The point is it is harder because they wanted to make it harder. What one could call “corporate shenanigans”
Well that sucks but I still don’t understand why I’m being quoted.
I honestly don’t care how difficult it is, only if it’s possible
Can you think in the relationship of the two variables?
Bruh just likes a challenge.
…wat
The more difficult it is to repair something, the less possible it becomes to repair it.
Damn-near anything is possible to repair with the right training and equipment but there is a very wide spectrum between what an average person can do with tools they can easily pick up at any hardware store for cheap and a little common sense and some YouTube videos to guide them, and repairs that require specialist knowledge and equipment.
When something is made more difficult to repair, it slips further into that specialist end of the spectrum, so it’s possible for less people.
For most people: the more difficult, the more expensive to get fixed
The more difficult it is to repair something, the less possible it becomes to repair it.
That’s not true.
what an average person can do with tools they can easily pick up at any hardware
The tools someone has has nothing to do with difficulty.
That’s not true.
The tools someone has has nothing to do with difficulty.
No way you aren’t ragebaiting
Is it easier or harder to tighten a bolt without a wrench?
It’s neither, it’s impossible
You could use pliers, you could very carefully hit the corners of the head in a clockwise direction with a hammer, you could spend a lot of time training the strength in your hand and arm to tighten it by hand, you could use a dremel, saw, or file to cut a slot into it and tighten it with a screwdriver
But it’s a lot easier to use a wrench.
Gonna need some elaboration on that last point. You’re saying having appropriate tools for the job and the difficulty of the job have no relationship? Are you against right to repair? It seems implicit in your comments.
You’re saying having appropriate tools for the job and the difficulty of the job have no relationship?
Typically not having the right tools makes it impossible, not hard.
Are you against right to repair? It seems implicit in your comments.
How the hell do you reach that conclusion? Where’s the logic there?
Removed by mod
Removed by mod
That’s… What the repairability score is.
I wasn’t talking about the repairability score. I was talking about the title of this article stating that it’s “harder” to repair than the Switch 1.
Yeah, it is harder to do. Specifically
- you need to remove stickers in a way that you can replace them, if you want to keep them looking good
- You need to undo glue, iFixit used isopropyl alcohol and force
- Once you’re in its fairly easy to replace parts, but Nintendo don’t supply parts
- Batteries are glued down, you need to destroy the foam beneath them to get the batteries out, Nintendo don’t sell replacement foam, or even a specification for the foam
By being harder it will be more costly to repair
Oof.
The article is clickbaity and a bit crappy. The repair guide is not.

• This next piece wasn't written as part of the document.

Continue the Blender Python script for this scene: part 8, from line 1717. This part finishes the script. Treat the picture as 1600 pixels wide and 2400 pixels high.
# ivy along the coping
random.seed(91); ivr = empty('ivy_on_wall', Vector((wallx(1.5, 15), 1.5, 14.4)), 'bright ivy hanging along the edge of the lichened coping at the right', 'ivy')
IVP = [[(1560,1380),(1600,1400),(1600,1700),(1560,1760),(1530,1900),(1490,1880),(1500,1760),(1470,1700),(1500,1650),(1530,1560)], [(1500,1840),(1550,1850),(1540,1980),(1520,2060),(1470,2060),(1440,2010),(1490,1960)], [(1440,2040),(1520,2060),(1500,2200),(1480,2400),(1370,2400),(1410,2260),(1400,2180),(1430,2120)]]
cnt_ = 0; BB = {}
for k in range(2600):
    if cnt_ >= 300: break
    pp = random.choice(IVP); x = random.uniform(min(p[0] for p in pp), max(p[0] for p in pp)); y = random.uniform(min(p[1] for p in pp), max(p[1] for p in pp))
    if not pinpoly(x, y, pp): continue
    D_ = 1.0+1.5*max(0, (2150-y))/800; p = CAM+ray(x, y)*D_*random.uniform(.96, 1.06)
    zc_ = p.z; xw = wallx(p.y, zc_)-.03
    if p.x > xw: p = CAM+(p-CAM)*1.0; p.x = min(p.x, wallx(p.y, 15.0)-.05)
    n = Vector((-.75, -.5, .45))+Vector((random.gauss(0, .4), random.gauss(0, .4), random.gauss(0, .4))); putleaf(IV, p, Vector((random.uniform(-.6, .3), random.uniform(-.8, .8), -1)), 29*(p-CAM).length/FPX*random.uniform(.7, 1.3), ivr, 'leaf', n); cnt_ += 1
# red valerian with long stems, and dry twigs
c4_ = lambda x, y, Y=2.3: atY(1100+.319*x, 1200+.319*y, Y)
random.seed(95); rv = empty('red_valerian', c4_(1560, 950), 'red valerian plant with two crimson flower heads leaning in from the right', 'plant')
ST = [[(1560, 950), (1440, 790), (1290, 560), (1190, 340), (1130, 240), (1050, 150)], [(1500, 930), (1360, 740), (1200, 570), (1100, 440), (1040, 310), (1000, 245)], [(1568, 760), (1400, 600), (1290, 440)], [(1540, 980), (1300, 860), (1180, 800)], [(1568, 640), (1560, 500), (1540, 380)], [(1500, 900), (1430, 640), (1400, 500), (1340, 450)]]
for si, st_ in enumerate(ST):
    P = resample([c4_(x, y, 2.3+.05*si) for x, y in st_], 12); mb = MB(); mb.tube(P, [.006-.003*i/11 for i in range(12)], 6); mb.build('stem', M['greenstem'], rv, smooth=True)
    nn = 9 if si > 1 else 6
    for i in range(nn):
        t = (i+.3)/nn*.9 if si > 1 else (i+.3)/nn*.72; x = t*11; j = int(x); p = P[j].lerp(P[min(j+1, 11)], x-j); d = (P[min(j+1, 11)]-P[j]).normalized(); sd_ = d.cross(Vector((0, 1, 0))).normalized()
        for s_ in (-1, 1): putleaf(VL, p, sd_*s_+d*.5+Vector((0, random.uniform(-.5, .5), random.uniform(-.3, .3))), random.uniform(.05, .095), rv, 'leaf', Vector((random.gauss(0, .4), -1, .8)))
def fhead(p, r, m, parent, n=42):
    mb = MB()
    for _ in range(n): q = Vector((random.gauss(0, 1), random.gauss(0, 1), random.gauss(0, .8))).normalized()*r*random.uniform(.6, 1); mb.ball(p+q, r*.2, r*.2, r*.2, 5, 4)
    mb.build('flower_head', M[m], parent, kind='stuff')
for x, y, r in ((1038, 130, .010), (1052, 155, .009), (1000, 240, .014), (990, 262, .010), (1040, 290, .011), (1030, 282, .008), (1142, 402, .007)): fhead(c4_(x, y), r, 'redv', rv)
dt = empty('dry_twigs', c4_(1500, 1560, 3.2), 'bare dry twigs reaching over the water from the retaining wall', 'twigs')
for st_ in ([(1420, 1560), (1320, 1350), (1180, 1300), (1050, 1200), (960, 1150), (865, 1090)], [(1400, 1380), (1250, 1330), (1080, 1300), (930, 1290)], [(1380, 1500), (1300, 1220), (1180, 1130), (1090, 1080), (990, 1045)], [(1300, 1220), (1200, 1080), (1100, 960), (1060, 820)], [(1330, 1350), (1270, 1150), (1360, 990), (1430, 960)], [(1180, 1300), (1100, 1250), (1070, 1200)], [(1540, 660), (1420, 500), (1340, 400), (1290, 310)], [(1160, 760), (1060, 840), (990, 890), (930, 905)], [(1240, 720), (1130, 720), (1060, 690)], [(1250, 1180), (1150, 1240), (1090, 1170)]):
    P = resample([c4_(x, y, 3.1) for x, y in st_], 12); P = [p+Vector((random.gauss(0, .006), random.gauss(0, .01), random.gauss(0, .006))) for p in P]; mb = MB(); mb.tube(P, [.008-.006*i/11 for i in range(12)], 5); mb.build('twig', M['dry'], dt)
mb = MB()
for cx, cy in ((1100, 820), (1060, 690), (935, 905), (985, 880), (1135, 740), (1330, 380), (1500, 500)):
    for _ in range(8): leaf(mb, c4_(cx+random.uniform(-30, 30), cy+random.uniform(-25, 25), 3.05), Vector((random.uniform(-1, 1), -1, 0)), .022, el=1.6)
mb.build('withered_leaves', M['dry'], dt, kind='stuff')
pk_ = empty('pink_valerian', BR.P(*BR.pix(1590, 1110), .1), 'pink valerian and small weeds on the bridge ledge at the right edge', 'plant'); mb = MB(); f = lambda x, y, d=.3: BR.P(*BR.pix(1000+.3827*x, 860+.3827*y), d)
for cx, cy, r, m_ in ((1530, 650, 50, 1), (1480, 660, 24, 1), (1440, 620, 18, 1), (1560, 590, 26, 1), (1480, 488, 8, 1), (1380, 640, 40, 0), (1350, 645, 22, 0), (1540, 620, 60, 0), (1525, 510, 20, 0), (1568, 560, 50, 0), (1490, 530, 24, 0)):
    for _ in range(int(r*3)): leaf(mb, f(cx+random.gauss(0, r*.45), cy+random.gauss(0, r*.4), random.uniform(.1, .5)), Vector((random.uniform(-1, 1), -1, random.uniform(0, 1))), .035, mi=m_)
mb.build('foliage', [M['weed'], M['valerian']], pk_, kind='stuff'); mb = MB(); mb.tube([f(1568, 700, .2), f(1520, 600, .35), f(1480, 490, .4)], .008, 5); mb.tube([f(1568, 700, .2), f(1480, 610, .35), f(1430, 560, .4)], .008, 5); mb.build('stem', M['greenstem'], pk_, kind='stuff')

Welcome to the modern gaming press, I suppose.
From the teardown the only “corporate shenanigans” seem to be the usual soft security measures of hiding screws, having glue in a couple of places and using their security screws in the outer shell. I guess until we start seeing experimentation with swapping parts around we won’t know if any pieces are signed to the board (something both Sony and Microsoft have been doing with optical media readers for ages, for example), but I’d be surprised. I assume iFixit have either tried or will try soon.
I think the difficulty matters, particularly for stick replacements. The Switch sticks weren’t super easy to change but it was doable. I’d say this one is… harder. I’m hoping the sticks are more reliable, but I would seriously consider buying an aftermarket joycon before trying to replace a stick myself on this one. That’s perhaps the one significant escalation I see here, and I will give it at least a bit of a pass in terms of difficulty because man, are the joycon insanely packed with stuff.